Al Kags

Power, People, and Practical Pan-Africanism

A response to Ken Opalo’s call for stronger African international organisations

Ken Opalo, an Associate Professor at Georgetown University’s Edmund A. Walsh School of Foreign Service (pictured) wrote one of the sharpest analyses I’ve seen on why African international organisations remain so weak. His framing is devastating but straightforward: weak states create weak institutions, and Africa’s obsession with ideological equality—“every country having a say”—has produced a system where no one is truly in charge.

He’s right. The AU is structured like a debating society that fears its own agency. Consensus and equality have become tools of inertia. Fifty-four presidents, each clutching their sovereignty like a relic, meet to reaffirm policies they will never implement. The result is predictable: Africa speaks often, but never moves.

Ken argues that Africa needs a new model of cooperation—one that rewards states willing to lead, invest, and take risks. That may sound undemocratic, but it’s how real power works. France and Germany drive the EU. The U.S. anchors NATO. Strong states create credible systems because they can afford delegation and enforce rules.

This is where Pan-Africanism must evolve. It was never about states; it was about African peoples. Our institutions were meant to be vehicles of solidarity, not parking lots for sovereignty. The independence generation built things – schools, roads, armies – with nothing but conviction. Today, we hold conferences about them.

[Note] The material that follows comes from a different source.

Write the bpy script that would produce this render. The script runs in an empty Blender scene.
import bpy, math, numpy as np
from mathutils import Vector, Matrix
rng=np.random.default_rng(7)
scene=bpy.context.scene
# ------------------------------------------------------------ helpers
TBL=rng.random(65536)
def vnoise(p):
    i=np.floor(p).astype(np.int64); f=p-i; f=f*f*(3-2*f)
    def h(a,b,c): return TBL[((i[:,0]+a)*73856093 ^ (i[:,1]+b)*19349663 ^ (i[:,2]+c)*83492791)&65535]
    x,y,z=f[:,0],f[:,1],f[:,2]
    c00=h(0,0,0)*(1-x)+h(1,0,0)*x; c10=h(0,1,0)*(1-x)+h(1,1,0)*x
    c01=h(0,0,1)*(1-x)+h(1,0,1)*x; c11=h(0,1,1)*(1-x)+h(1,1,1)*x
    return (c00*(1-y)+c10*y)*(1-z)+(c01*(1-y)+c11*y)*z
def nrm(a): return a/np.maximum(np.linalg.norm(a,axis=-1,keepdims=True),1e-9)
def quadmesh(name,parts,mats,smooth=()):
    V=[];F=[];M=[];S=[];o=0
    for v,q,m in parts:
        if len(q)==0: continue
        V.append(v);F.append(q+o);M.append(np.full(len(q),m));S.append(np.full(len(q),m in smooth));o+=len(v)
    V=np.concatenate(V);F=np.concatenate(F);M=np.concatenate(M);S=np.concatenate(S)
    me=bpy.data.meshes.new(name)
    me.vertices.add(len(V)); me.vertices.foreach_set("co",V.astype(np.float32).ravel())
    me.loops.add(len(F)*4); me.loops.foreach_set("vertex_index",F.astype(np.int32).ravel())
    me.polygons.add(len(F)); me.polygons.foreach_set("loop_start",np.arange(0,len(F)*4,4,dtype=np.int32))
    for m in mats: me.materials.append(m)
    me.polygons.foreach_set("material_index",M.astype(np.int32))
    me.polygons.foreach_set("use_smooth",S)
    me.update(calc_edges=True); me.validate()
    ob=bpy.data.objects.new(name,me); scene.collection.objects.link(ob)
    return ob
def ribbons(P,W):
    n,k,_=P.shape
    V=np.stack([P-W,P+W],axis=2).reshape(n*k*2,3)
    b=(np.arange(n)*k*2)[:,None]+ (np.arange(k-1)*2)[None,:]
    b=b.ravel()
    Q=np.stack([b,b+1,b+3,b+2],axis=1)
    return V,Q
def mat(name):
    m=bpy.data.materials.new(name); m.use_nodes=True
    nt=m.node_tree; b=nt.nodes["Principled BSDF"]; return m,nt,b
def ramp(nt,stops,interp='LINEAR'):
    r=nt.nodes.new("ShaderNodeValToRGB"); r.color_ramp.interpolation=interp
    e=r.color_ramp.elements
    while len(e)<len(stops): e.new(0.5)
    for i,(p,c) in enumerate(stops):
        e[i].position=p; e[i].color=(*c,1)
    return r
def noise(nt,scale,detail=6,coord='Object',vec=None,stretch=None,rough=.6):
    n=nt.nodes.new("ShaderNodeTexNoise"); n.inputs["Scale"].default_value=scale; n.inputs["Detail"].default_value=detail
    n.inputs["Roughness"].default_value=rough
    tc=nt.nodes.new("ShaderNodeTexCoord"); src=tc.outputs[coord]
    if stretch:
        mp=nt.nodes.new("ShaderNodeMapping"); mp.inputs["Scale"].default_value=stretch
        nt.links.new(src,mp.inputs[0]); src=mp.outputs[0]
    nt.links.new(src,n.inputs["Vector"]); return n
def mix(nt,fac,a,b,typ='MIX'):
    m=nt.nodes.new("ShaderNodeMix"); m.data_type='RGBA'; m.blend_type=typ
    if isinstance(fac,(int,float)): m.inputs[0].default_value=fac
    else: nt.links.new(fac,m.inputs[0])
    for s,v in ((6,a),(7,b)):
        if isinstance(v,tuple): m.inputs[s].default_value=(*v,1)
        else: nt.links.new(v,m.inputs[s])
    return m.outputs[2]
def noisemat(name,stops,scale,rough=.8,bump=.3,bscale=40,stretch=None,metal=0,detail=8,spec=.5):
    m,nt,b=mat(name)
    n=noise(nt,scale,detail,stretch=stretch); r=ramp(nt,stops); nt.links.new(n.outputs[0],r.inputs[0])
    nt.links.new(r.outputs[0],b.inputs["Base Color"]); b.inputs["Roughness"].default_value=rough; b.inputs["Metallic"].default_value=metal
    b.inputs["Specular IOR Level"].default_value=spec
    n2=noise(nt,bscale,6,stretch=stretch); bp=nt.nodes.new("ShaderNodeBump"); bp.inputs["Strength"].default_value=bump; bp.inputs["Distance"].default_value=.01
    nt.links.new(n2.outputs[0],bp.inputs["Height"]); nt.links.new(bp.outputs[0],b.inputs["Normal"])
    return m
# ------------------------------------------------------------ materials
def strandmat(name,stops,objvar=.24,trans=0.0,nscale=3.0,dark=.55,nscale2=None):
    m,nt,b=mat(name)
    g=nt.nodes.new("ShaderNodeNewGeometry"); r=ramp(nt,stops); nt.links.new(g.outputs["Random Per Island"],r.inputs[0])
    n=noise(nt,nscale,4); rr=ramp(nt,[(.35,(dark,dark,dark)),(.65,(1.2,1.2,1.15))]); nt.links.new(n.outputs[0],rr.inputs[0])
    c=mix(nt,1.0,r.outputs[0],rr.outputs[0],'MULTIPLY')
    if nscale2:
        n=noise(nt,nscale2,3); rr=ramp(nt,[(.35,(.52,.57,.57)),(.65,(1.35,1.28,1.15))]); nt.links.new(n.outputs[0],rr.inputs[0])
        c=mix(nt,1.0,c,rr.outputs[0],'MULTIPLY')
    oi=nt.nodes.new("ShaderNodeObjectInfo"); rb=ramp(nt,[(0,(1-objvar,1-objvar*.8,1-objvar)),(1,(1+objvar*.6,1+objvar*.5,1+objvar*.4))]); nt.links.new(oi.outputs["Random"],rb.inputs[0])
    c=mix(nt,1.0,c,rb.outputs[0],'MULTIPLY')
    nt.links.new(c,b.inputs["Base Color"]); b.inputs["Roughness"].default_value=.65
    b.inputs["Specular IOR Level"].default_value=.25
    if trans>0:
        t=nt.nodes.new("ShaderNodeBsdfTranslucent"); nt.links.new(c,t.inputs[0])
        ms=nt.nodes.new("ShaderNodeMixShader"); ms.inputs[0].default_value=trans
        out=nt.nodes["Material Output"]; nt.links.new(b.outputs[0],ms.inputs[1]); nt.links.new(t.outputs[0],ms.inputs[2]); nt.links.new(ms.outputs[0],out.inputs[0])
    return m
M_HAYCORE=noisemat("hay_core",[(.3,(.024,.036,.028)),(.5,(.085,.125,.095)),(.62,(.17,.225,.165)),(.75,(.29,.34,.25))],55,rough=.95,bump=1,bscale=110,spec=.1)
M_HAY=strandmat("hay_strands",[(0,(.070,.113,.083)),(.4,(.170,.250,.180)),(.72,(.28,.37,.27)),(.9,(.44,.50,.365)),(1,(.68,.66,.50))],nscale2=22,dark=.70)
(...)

And here’s where we must go further. Pan-Africanism needs a utilitarian turn. We can’t keep waiting for all 54 states to agree before we act. Let’s make unity a matter of use, not ideology.

Movement is how nations mature. When Africans travel, trade, and live across borders, they create networks that no treaty can manufacture. Every friendship forged through study, work, or chance encounter becomes a bridge for commerce and collaboration. A Ghanaian student in Nairobi becomes the future partner of a Kenyan logistics firm. A Malawian carpenter working in Zambia learns new methods and later starts a regional enterprise. History is full of such beginnings: big multinationals were once small cross-border hustles – Dangote as a trading shop, Equity Bank as a local building society.

Commerce follows connection, and connection follows movement. The more Africans meet each other, the faster ideas, capital, and trust circulate. That is how Pan-Africanism becomes not just a sentiment, but an economy.

When a young Senegalese man hikes the Rwenzori Mountains and couch-surfs across Uganda and Tanzania, something more profound than tourism happens; he builds friendships that outlast visas. He learns how people live, trade, and dream across invisible borders. A few years later, those same friendships become collaborations — an export idea, a logistics link, a tech startup bridging Dakar and Dar. Many of Africa’s future multinationals will not be born in boardrooms but in these ordinary journeys, where trust precedes capital and experience precedes policy. Real integration begins not with agreements signed by ministers, but with Africans meeting each other and deciding to keep in touch.

Most proposals focus on regional neighbours – Kenya with its East African neighbours, Nigeria in ECOWAS, I think, because proximity feels safe. But regionalism has already trapped us in paralysis. ECOWAS, EAC, SADC, and COMESA have each spent decades drafting communiqués while trade between them remains anaemic. Proximity breeds comfort, not progress.

If we want to provoke movement, we must facilitate people to cross the map.

Let Kenya and Ghana sign a One Sky pact to make it cheaper to fly between Nairobi and Accra than to Paris. Let Nigeria and Ethiopia strike an energy and logistics accord – oil meets hydropower, Lagos meets Addis.

Let South Africa, Cameroon and Morocco co-produce industrial components and batteries, creating a north-south manufacturing spine.

Let Senegal and Kenya build a digital commonwealth linking Dakar’s fintech ecosystem with Nairobi’s tech scene.

Let Egypt, Gambia, Zambia and Rwanda co-found a continental research and innovation hub.

These kinds of cross-regional alliances would not only cut through bureaucracy but also embarrass it. They would expose how hollow “continental coordination” has become. When citizens start trading, learning, loving and building across these corridors, the bureaucrats in Addis will have no choice but to follow reality.

Pan-Africanism must stop performing and start producing. Power, not poetry. Action, not applause.

And the test of this new phase is simple: How easily can a small fabrics trader in Kumasi distribute to a shop in Kilifi? Can a student from Kigali study in Cairo as easily as in London? Can a musician from Zambia tour East Africa without an EU-sized paperwork nightmare?

That is what a useful Pan-Africanism would look like—not ideology, but infrastructure; not declarations, but deals.

It’s time to confound the system and make Pan-Africanism useful again.